Foto di Bruno Evrinetti.
Al civ. n. 1 di Via San Giorgio sotto il campanile della chiesa è impossibile non notare l’imponente rilievo che domina la strada.
Si tratta di un un grande cuore in stucco sorretto da un angioletto in volo e una cornice che conteneva un tempo una lapide il cui testo recitava:
DOM / In Divum Caietanum / Alexandri Io. Baptae et Io. Francisci Filorum / Io, Ambrosii de Dece Jam ante / Profusa Pietas et Munificentia Clericis / Regularibus a Fundamentis Domum / Erexit anno 1688.
Dai registri della chiesa si evince che al centro del cuore vi era l’arma della famiglia di Padre Alessandro da Pece che finanziò, a favore dell’ordine dei Teatini, l’acquisto dell’edificio.
Pochi sanno che il campanile in origine era in realtà la torre della famiglia degli Alberici che abitava il palazzo fin dal 1141.

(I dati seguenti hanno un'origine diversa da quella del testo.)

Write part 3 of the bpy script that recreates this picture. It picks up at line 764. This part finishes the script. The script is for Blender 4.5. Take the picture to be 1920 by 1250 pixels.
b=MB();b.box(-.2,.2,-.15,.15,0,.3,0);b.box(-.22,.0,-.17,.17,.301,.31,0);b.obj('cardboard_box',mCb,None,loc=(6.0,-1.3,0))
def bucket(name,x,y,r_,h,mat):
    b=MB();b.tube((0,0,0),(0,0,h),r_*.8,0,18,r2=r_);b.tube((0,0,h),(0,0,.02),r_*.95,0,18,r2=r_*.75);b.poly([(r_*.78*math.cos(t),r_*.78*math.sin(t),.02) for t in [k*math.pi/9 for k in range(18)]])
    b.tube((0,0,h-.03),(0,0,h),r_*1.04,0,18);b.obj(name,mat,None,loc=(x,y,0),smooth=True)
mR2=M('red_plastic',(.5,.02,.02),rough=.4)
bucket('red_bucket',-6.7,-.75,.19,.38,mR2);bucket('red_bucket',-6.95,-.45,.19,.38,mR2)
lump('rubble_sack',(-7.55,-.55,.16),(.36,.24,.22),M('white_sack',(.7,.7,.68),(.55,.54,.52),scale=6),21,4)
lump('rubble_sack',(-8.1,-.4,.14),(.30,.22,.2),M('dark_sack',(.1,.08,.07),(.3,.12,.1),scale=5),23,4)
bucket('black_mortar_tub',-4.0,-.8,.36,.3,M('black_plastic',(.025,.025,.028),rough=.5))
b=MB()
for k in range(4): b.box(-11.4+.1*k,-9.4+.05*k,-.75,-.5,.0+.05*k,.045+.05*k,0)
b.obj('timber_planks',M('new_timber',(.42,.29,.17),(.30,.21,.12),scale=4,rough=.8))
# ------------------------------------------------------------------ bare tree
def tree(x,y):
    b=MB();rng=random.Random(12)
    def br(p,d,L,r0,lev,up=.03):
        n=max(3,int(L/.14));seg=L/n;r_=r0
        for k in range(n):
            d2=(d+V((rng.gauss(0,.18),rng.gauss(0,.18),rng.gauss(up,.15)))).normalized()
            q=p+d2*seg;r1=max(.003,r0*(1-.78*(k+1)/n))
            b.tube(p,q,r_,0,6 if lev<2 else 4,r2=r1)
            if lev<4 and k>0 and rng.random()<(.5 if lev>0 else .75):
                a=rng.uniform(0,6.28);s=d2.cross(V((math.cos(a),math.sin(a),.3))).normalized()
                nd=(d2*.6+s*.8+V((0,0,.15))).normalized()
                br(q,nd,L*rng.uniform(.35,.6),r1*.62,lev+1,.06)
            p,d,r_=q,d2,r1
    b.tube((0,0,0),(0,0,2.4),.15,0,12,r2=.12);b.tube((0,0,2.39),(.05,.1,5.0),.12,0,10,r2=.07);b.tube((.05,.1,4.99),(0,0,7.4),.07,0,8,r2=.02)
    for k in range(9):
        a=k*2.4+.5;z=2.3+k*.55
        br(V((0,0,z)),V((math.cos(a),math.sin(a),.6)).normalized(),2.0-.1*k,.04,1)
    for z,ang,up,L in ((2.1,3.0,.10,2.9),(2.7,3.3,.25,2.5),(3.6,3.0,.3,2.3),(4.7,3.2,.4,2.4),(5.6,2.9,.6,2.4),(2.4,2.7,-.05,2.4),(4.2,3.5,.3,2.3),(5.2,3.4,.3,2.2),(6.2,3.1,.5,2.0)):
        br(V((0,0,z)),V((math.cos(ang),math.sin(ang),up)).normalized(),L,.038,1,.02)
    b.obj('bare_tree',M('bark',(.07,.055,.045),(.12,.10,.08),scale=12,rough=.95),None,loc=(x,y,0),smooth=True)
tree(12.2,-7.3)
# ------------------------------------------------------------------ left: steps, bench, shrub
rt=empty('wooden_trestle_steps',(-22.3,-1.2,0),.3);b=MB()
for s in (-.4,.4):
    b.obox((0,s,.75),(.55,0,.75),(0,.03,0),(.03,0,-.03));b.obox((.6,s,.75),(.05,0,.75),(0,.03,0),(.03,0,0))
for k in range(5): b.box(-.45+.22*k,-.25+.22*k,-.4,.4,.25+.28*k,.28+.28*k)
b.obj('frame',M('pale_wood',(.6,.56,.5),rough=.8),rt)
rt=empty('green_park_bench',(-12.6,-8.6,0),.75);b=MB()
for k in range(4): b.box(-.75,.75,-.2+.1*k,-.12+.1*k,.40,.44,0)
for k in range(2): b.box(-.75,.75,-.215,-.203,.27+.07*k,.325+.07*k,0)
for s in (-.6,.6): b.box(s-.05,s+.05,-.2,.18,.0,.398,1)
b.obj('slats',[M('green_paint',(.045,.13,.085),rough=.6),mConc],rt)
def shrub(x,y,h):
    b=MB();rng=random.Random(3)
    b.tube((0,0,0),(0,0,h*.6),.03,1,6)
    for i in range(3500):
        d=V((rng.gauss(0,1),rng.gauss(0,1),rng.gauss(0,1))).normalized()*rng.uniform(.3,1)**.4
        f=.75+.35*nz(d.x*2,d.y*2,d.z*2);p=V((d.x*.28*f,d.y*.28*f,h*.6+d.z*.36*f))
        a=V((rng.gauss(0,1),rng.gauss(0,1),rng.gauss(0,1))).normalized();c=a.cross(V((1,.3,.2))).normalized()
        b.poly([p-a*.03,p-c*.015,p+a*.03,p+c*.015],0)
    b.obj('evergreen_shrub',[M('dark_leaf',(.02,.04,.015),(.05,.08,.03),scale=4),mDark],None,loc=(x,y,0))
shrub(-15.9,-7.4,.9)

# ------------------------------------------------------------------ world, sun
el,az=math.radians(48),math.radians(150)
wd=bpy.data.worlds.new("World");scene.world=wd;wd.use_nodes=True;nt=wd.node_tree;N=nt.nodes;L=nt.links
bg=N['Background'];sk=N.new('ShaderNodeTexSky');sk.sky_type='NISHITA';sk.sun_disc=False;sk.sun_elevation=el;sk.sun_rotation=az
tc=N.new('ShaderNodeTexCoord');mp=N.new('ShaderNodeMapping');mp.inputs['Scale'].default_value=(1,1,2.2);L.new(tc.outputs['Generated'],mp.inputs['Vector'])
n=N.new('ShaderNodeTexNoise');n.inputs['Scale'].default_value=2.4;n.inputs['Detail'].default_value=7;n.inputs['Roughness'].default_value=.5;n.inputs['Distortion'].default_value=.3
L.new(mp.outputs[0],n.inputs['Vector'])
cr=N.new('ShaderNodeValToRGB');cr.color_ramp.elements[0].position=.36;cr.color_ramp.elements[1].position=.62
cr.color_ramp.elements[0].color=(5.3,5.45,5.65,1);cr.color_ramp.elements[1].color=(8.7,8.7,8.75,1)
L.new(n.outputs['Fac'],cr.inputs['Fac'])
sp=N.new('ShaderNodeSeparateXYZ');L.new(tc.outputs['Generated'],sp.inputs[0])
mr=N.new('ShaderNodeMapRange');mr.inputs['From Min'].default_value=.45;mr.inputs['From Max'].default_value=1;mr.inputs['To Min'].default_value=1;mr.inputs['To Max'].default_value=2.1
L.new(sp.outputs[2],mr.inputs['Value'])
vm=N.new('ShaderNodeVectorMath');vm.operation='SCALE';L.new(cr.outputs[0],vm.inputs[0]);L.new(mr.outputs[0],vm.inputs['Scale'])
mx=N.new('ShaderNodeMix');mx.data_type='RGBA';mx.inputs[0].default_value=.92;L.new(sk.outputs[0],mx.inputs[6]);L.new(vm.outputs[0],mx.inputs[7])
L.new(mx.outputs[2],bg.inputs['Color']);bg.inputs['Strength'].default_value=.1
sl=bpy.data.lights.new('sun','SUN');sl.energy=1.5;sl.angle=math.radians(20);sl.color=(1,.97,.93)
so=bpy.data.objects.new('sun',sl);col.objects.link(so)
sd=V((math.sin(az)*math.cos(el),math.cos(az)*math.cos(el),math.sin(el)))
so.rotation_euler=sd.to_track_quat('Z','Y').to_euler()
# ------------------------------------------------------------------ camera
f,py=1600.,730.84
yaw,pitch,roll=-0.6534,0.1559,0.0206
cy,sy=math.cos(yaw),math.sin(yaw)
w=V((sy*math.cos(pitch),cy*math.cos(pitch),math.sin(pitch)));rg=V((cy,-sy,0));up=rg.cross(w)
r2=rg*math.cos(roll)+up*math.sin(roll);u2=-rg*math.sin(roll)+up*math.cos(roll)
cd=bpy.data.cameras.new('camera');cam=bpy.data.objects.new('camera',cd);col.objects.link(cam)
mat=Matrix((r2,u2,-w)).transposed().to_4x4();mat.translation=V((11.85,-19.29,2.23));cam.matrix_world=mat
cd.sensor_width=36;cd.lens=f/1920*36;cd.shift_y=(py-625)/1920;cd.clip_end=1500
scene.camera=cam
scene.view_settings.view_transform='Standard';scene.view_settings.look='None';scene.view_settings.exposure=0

Nel 1687 il palazzo venne convertito in convento e la torre opportunamente modificata, inglobata nell’edificio.
Percorrendo Via Ravecca, giunti quasi all’altezza di Piazza Sarzano, si trova il Vico del Dragone, un caruggio come tanti, il cui toponimo fornisce però curiosi spunti narrativi.
I membri della famiglia Dragoni o Dragone, di origine umbra, si distinsero come valorosi cavalieri gerosolimitani durante le crociate e per questo, sul loro scudo, potevano esibire con legittimo orgoglio le insegne con tre teste di drago. Numero di teste che venne ridotto a una sola adagiata sul corpo di una colomba da Confidato Dragoni sostenitore, prima dell’Imperatore, e poi di Papa Innocenzo II.
Secondo un’altra versione l’origine dell’etimo del caruggio deriverebbe invece dalla presenza in loco dei Draconari. Costoro erano portatori di labari con sopra dipinti dei dragoni simbolo dell’eresia. I membri di questa misteriosa confraternita non solo partecipavano a processioni e a riti esoterici ma accompagnavano anche le spedizioni militari.
In Vico Dragone 43r. si può notare una cornice lineare in stucco con tettuccio in rilievo completamente vuota.
Del dipinto una volta esposto all’interno non sono riuscito a trovare notizie.